Les ministres et les illettrés: en communication tout est relatif.
Le même mot n’a pas le même sens, ou en tout cas la même portée, selon les circonstances de temps, de lieu et la personnalité de ceux qui l’emploient. Ce qui compte ce ne sont pas tant les mots employés que la manière dont ils sont reçus et perçus. Et c’est bien souvent une question de contexte.
Emmanuel Macron, le nouveau ministre de l’économie du Gouvernement Valls 2 vient de l’apprendre à ses dépens.
Pour sa première interview en direct par Jean-Pierre Elkabbach sur Europe 1, le mercredi 17 septembre, il a eu des mots malheureux ou plutôt un mot, qui a immédiatement enflammé la toile … Alors qu’il était interrogé sur le pouvoir d’achat des français et l’emploi, Emmanuel Macron a pris comme exemple les abattoirs bretons Gad, placés en liquidation judiciaire depuis le 11 septembre par tribunal de commerce de Rennes. Il a alors déclaré « il y a dans cette société une majorité de femmes, il y en a qui sont pour beaucoup illettrées, pour beaucoup on leur explique : « vous n’avez plus d’avenir à Gad ou aux alentours. Allez travailler à 50 ou 60km ». Ces gens là n’ont pas le permis de conduire … »
En employant l’adjectif « illettrées », Emmanuel Macron a déchaîné les réseaux sociaux puis provoqué un début de polémique politique.

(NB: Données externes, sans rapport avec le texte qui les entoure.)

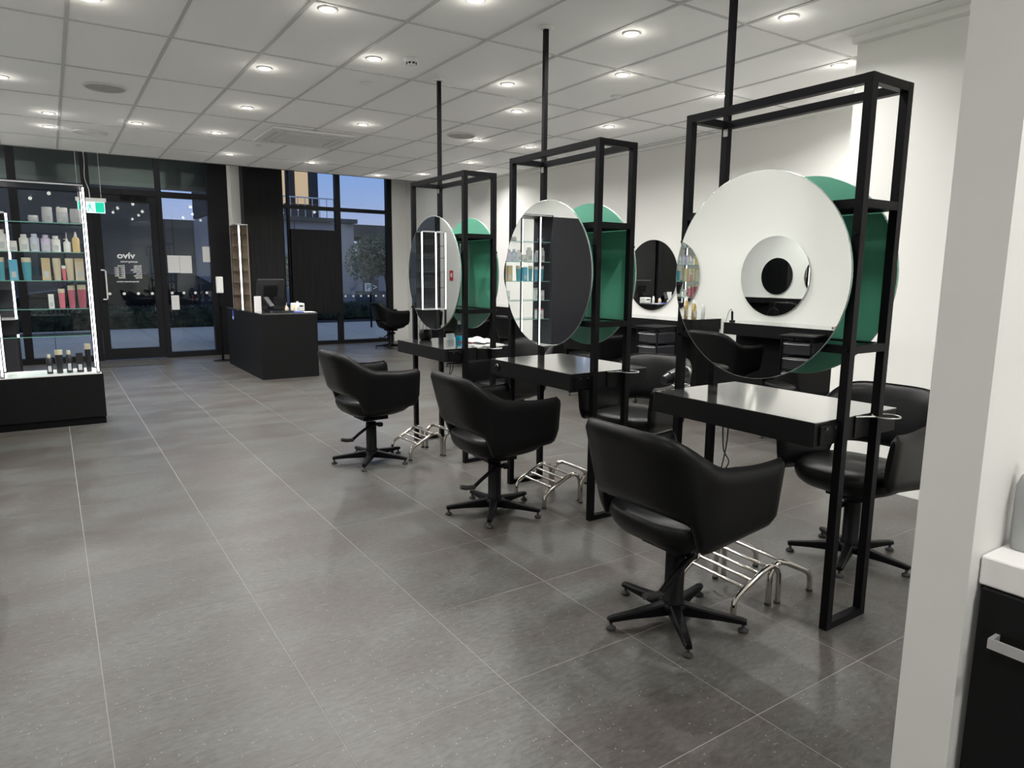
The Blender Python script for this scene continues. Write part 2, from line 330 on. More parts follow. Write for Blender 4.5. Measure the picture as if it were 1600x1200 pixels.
for x, y in ((4.7, 12.4), (1.2, 12.1), (-.9, 12.1)):  # unseen lamps added to brighten the far floor and front wall
    o = dup(dlroot, (x, y, HV-.001), 0, 'downlight added in the raised soffit to brighten the shopfront end, hidden from view')
# ------------------------------------------------------------------ ceiling fittings
def round_disc(name, lab, cat, x, y, rad, m='white', grp=None, rings_=3):
    o = thing(name, lab, cat, (x, y, H), 0, grp)
    MB().lathe([(rad, 0), (rad, -.006), (rad*.93, -.009), (rad*.9, -.004)], n=36).obj('rim', 'white', o)
    t = MB()
    for k in range(rings_): rr = rad*(.86-.24*k); t.rings([[(q*math.cos(2*PI*i/32), q*math.sin(2*PI*i/32), z) for i in range(32)] for q, z in ((rr, -.004), (rr*.98, -.010), (rr*.86, -.010), (rr*.84, -.004))], False)
    t.lathe([(rad*.12, -.004), (rad*.12, -.01)], n=16); t.disc((0, 0, -.005), rad*.9, 2, .003, 32); t.obj('grille', m, o); return o
gsp = mat('speaker_cloth', (.42, .41, .38), .8); MT['gsp'] = gsp
round_disc('ceiling_speaker', 'round beige ceiling speaker above the product display at left', 'speaker', .54, 7.26, .17, 'gsp', None, 1)
round_disc('ceiling_speaker', 'round beige ceiling speaker between the two tall frame poles', 'speaker', 4.11, 7.26, .17, 'gsp', None, 1)
round_disc('air_diffuser', 'round white air diffuser in ceiling near the green exit sign', 'air diffuser', .53, 9.64, .18)
for x, y, lab in ((2.35, 5.79, 'small flat white sensor disc in ceiling beside the smoke detector'), (2.34, 9.31, 'small grey sensor disc in ceiling in front of the air conditioner'), (4.36, 4.9, 'small white sensor disc in ceiling behind the nearest frame')):
    o = tag(MB().lathe([(.045, 0), (.045, -.006), (.036, -.01), (.014, -.011)], (x, y, H), 24).obj('ceiling_sensor', 'white'), lab, 'sensor')
o = thing('smoke_detector', 'white domed smoke detector with dark slots on ceiling tile', 'smoke detector', (2.38, 4.96, H))
MB().lathe([(.055, 0), (.055, -.018), (.048, -.024), (.045, -.026)], n=28).obj('base', 'white', o)
MB().lathe([(.038, -.026), (.034, -.042), (.02, -.048), (.006, -.049)], n=28).obj('dome', 'white', o)
t = MB()
for k in range(8): a = k*PI/4; t.box((-.008, -.002, -.040), (.008, .002, -.028), 0, Matrix.Translation((.037*math.cos(a), .037*math.sin(a), 0)) @ Matrix.Rotation(a+PI/2, 4, 'Z'))
t.obj('slots', 'black', o)
ac = thing('air_conditioner', 'square white ceiling cassette air conditioner with four louvre slots', 'air conditioner', (2.64, 8.46, H))
MB().box((-.475, -.475, -.028), (.475, .475, 0), .012).obj('frame', 'white', ac)
MB().box((-.27, -.27, -.036), (.27, .27, -.028), .006).obj('grille', 'white', ac)
for k in range(4):
    T = Matrix.Rotation(k*PI/2, 4, 'Z')
    MB().box((-.30, .315, -.0325), (.30, .395, -.027), 0, T).obj('slot', 'label', ac)
    MB().box((-.30, .325, -.038), (.30, .372, -.032), 0, T).obj('louvre', 'white', ac)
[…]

Pourtant si l’on se réfère au compte rendu analytique de la séance du 18 février 2014 du Sénat, Emmanuel Macron n’est pas le seul à avoir qualifié ainsi les salariés de Gad.
Le 18 février dernier, Michel Sapin, alors ministre du Travail, de l’Emploi, de la Formation professionnelle, a lui-même déclaré aux cours des débats : « En Bretagne, j’ai discuté avec des gars de Gad. Pas facile, certains sont illettrés… ». Quelques minutes plus tard, il était soutenu par Maryvonne Blondin sénatrice PS du Finistère qui rapportait : « Je veux aussi apporter mon témoignage sur les salariés de Gad. Malheureusement, beaucoup d’entre eux, nous l’avons constaté, ne savaient plus lire ni écrire. Les réglementations de sécurité étaient élaborées à partir de pictogrammes… ».
C’était en février dernier… Et à l’époque personne ne s’est offusqué de l’utilisation du mot « illettré ».
Europe1 n’est pas le Palais du Luxembourg, ni »l’interview de Jean-Pierre » une séance sénatoriale d’examen d’un projet de loi…et Emmanuel Macron n’est pas Michel Sapin. Un ministre novice, ancien banquier chez Rothschild, d’une part, un ancien ministre de François Mitterrand puis de Lionel Jospin, élu député pour la première fois…en 1981, ancien président de conseil régional, d’autre part.
Un jeune surdoué, passé par Normale et ancien élève de l’ENA, au profil de jeune loup pressé assumé et même revendiqué, qui en 15 jours a réussi à se faire un nom dans l’opinion publique et fascine les médias, face à un élu blanchi sous le harnais, tout en rondeur, qui a mené une carrière exceptionnelle de longévité sans jamais faire d’éclat ou vraiment tenir le devant de la scène. Et, ironie de l’histoire, deux hommes que leurs fonctions respectives dans le nouveau gouvernement conduisent inéluctablement à une certaine rivalité. Comme pour mieux symboliser cette opposition, là où Sapin parle des « gars de Gad », Macron dit « ces gens-là ». Le résultat ne peut donc surprendre.
S’il a trébuché lors de sa première interview, Emmanuel Macron a ensuite montré qu’il possédait les fondamentaux de la communication de crise. Face à une erreur incontestable, au lieu de partir dans des justifications et de tenter de revenir sur ses propos, il a choisi la seule stratégie efficace: les excuses. L’après-midi même, lors de la séance de questions au gouvernement à l’Assemblée Nationale, il a présenté ses «excuses les plus plates aux salariés que j’ai pu blesser, à travers ces propos et je ne m’en excuserai jamais assez ». «Mon action, elle sera pour eux, et c’est ce que je disais ce matin», a-t-il ensuite ajouté, coupant ainsi court à la polémique.
La conférence de presse du Président puis l’officialisation du retour de Nicolas Sarkozy devraient faire le reste et renvoyer l’incident au rang des cas à étudier dans les écoles de communication.